Monday 14 March 2022

Klondikers: Dawson City's Stanley Cup Challenge and How a Nation Fell in Love with Hockey by Tim Falconer

 I just finished reading Klondikers, by Tim Flaconer

Join a ragtag group of misfits from Dawson City as they scrap to become the 1905 Stanley Cup champions and cement hockey as Canada's national pastime 

An underdog hockey team traveled for three and a half weeks from Dawson City to Ottawa to play for the Stanley Cup in 1905. The Klondikers' eagerness to make the journey, and the public's enthusiastic response, revealed just how deeply, and how quickly, Canadians had fallen in love with hockey. 

After Governor General Stanley donated a championship trophy in 1893, new rinks appeared in big cities and small towns, leading to more players, teams, and leagues. And more fans. When Montreal challenged Winnipeg for the Cup in December 1896, supporters in both cities followed the play-by-play via telegraph updates. 

As the country escaped the Victorian era and entered a promising new century, a different nation was emerging. Canadians fell for hockey amid industrialization, urbanization, and shifting social and cultural attitudes. Class and race-based British ideals of amateurism attempted to fend off a more egalitarian professionalism. 

Ottawa star Weldy Young moved to the Yukon in 1899, and within a year was talking about a Cup challenge. With the help of Klondike businessman Joe Boyle, it finally happened six years later. Ottawa pounded the exhausted visitors, with"One-Eyed" Frank McGee scoring an astonishing 14 goals in one game. But there was no doubt hockey was now the national pastime.

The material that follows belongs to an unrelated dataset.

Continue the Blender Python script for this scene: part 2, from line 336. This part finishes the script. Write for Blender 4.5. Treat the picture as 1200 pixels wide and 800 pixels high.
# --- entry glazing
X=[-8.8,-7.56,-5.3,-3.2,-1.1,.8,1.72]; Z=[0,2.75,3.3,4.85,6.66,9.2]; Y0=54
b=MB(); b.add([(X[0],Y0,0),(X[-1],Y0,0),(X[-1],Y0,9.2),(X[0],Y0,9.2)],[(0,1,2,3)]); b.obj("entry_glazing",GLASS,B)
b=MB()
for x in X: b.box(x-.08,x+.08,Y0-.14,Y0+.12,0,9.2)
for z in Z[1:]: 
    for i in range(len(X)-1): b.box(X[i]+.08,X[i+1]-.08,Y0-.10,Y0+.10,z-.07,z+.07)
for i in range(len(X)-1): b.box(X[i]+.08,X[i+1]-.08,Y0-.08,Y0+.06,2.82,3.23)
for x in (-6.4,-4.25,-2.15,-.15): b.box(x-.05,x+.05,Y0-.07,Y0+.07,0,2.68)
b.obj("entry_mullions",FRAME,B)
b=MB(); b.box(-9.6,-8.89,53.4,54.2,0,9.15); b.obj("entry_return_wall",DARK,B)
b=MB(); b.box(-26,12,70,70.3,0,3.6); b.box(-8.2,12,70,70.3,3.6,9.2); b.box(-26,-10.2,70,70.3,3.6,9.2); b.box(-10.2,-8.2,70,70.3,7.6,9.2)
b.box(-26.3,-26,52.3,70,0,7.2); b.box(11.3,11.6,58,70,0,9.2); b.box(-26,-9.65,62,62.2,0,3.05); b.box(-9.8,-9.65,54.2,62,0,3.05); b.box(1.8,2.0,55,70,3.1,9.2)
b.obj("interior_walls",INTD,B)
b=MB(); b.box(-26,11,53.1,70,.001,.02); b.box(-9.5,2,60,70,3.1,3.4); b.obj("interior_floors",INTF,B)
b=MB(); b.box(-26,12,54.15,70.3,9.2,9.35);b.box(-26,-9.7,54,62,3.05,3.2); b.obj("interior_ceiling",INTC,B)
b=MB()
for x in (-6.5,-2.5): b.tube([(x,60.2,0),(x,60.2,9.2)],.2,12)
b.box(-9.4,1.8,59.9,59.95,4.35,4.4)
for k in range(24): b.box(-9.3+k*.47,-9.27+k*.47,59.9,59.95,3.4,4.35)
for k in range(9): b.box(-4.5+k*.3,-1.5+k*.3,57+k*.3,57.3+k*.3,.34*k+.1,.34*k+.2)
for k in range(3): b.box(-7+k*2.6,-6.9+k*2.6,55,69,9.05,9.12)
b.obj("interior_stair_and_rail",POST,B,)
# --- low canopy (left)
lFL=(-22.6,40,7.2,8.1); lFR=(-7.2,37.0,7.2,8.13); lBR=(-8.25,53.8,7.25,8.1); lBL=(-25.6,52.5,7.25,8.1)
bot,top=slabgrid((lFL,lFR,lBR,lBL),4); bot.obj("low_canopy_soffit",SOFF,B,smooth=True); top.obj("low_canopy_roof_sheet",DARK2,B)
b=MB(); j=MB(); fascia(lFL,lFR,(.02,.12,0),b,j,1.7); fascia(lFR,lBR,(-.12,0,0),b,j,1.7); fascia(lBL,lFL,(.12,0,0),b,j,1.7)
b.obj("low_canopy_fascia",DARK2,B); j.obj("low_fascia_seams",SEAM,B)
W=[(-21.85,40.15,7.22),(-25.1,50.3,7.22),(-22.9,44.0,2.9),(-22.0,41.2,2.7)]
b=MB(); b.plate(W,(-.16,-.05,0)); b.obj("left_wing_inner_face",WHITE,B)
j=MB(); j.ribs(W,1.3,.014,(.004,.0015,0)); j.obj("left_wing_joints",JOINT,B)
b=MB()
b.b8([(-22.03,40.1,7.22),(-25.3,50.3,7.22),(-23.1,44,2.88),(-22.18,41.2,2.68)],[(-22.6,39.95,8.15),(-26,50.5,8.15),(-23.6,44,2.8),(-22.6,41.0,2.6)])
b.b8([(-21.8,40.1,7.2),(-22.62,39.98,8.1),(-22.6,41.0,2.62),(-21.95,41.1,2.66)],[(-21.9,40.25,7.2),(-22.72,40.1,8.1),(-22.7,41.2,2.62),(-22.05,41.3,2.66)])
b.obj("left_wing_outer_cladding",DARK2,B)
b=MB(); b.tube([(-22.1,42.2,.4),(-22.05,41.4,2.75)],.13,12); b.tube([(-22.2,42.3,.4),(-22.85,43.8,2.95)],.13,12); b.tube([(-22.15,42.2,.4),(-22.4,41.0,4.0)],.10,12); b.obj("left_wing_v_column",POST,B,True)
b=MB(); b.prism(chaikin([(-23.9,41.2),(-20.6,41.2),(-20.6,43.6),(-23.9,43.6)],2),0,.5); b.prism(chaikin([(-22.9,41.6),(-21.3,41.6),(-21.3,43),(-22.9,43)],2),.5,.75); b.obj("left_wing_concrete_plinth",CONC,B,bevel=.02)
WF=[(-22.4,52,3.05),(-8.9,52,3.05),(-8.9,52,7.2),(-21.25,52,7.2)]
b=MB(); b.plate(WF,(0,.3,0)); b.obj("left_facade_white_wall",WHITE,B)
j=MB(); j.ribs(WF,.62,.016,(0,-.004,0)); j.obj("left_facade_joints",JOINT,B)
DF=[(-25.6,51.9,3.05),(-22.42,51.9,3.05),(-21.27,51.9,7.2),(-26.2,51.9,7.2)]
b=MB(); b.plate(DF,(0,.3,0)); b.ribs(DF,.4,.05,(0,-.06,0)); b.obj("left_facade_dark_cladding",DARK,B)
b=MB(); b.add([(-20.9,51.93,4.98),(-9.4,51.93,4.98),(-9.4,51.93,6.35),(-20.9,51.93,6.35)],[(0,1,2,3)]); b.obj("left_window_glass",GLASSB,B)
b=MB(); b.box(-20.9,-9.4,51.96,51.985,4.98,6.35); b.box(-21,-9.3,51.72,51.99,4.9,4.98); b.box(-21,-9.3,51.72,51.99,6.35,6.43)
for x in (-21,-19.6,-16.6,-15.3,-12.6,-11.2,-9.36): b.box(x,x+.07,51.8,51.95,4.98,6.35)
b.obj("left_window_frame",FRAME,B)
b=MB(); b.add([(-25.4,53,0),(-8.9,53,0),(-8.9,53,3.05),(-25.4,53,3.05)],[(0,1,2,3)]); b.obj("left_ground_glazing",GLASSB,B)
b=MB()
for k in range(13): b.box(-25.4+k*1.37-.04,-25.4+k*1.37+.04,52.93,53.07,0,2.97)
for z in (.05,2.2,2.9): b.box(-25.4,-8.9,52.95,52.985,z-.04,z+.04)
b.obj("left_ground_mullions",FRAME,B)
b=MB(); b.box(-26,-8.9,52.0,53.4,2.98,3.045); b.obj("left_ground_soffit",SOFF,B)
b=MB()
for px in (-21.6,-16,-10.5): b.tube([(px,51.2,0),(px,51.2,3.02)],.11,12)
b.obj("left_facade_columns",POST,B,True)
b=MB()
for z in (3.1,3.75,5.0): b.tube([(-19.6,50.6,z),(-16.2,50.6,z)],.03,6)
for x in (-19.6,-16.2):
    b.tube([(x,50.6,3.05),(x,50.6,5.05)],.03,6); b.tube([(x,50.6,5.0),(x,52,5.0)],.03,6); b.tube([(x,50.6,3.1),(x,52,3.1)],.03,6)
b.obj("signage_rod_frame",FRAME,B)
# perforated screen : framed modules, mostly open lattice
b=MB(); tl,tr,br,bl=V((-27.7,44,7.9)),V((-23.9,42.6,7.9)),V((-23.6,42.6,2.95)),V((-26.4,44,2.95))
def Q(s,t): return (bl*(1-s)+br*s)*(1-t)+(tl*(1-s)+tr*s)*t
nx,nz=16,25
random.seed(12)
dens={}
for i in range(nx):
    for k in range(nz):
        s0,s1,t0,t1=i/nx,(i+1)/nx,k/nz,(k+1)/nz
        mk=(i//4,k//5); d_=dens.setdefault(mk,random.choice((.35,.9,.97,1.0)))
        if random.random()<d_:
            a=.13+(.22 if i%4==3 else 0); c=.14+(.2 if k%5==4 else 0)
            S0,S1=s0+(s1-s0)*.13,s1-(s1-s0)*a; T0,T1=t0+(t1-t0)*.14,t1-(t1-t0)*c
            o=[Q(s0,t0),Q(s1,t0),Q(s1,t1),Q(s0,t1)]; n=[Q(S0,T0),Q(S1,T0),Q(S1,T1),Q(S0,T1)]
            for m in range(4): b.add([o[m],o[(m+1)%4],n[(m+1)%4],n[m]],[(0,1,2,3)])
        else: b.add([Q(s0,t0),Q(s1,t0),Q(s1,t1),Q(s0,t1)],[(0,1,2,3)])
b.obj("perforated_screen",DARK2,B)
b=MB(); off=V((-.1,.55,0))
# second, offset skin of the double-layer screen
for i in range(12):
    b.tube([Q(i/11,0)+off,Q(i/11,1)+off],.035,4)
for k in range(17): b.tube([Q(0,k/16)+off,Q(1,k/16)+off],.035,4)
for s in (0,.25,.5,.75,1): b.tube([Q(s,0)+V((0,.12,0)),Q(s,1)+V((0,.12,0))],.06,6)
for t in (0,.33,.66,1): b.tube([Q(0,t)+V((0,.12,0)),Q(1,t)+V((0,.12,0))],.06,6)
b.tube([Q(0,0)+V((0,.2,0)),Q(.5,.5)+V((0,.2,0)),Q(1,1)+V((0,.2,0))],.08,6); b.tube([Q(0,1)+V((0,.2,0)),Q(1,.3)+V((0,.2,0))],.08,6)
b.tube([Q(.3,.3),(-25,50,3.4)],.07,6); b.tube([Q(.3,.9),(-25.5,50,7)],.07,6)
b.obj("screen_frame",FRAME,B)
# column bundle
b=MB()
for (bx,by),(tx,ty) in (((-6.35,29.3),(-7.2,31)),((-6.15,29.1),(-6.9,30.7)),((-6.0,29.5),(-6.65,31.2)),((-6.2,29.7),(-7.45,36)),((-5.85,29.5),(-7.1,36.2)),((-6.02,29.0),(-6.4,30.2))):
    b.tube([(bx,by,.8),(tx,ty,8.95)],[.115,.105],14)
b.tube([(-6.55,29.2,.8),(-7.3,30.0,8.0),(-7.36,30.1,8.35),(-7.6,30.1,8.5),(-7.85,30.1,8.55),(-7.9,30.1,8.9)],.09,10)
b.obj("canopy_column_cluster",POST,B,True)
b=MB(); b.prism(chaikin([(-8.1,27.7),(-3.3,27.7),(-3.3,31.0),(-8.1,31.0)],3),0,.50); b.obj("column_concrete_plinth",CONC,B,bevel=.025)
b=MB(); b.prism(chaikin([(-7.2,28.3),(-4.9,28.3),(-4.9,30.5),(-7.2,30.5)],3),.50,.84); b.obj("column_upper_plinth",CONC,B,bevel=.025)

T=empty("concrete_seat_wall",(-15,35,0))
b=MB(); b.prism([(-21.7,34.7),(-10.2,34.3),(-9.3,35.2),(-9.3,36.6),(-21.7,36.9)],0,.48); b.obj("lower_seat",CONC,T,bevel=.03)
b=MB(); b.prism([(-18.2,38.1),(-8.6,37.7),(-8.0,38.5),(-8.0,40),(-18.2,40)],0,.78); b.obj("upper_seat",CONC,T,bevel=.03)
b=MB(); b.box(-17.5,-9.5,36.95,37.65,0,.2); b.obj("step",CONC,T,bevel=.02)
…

This isn't so so much as a book about the 1905 Stanley Cup Challenge, but one of the early days of, not only hockey, but of the newly formed nation of Canada. An interesting read.

About Tim Falconer



TIM FALCONER is the author of Klondikers: Dawson City’s Stanley Cup Challenge and How a Nation Fell in Love with Hockey (ECW Press). It tells the story of an unlikely team of dreamers and their audacious journey from the Yukon to Ottawa to play for the Stanley Cup in 1905. Their quest showed how quickly hockey—a niche, regional sport when Lord Stanley donated the trophy a dozen years earlier—had become the national pastime. Klondikers is for hockey fans and history buffs and anyone who enjoys a good yarn full of quirky characters. 

Tim first visited the Klondike when he had a summer job working in a Yukon mine. A former writer-in-residence at Berton House in Dawson City, he has also paddled three of the territory’s rivers. He lives and plays hockey in Toronto but returns to the Yukon as often as he can. 

He is also the author of Bad Singer: The Surprising Science of Tone Deafness and How We Hear Music (House of Anansi Press). It made The Globe and Mail‘s Top 100 of 2016 list and was a finalist for the Lane Anderson Award in 2017. Based on “Face the Music,” a National Magazine Award-winning feature, it is much more than the story of his sometimes-humiliating attempt to sing in tune. It’s also about what we hear when we listen to music and why singing is so important to us. An entertaining mash-up of science, culture and personal journey, Bad Singer is for everyone who sings—badly or not.

His other books are Watchdogs and Gadflies: Activism from Marginal to Mainstream, Drive: A Road Trip Through Our Complicated Affair with the Automobile and That Good Night: Ethicists, Euthanasia and End-of-Life Care (all published by Penguin). He also collaborated with psychologist and popular parenting expert Alex Russell on Drop the Worry Ball: How to Parent in the Age of Entitlement (first published by Wiley in 2012; reissued by Collins in 2014). 

Tim taught magazine journalism at Toronto’s Ryerson University for two decades and also served as a faculty editor in the Literary Journalism program at the Banff Centre for Arts and Creativity in Banff, Alberta, and a mentor in the MFA in Creative Non-Fiction program at the University of King’s College in Halifax. He now edits, conducts writing seminars and is available as a speaker for book clubs and other groups.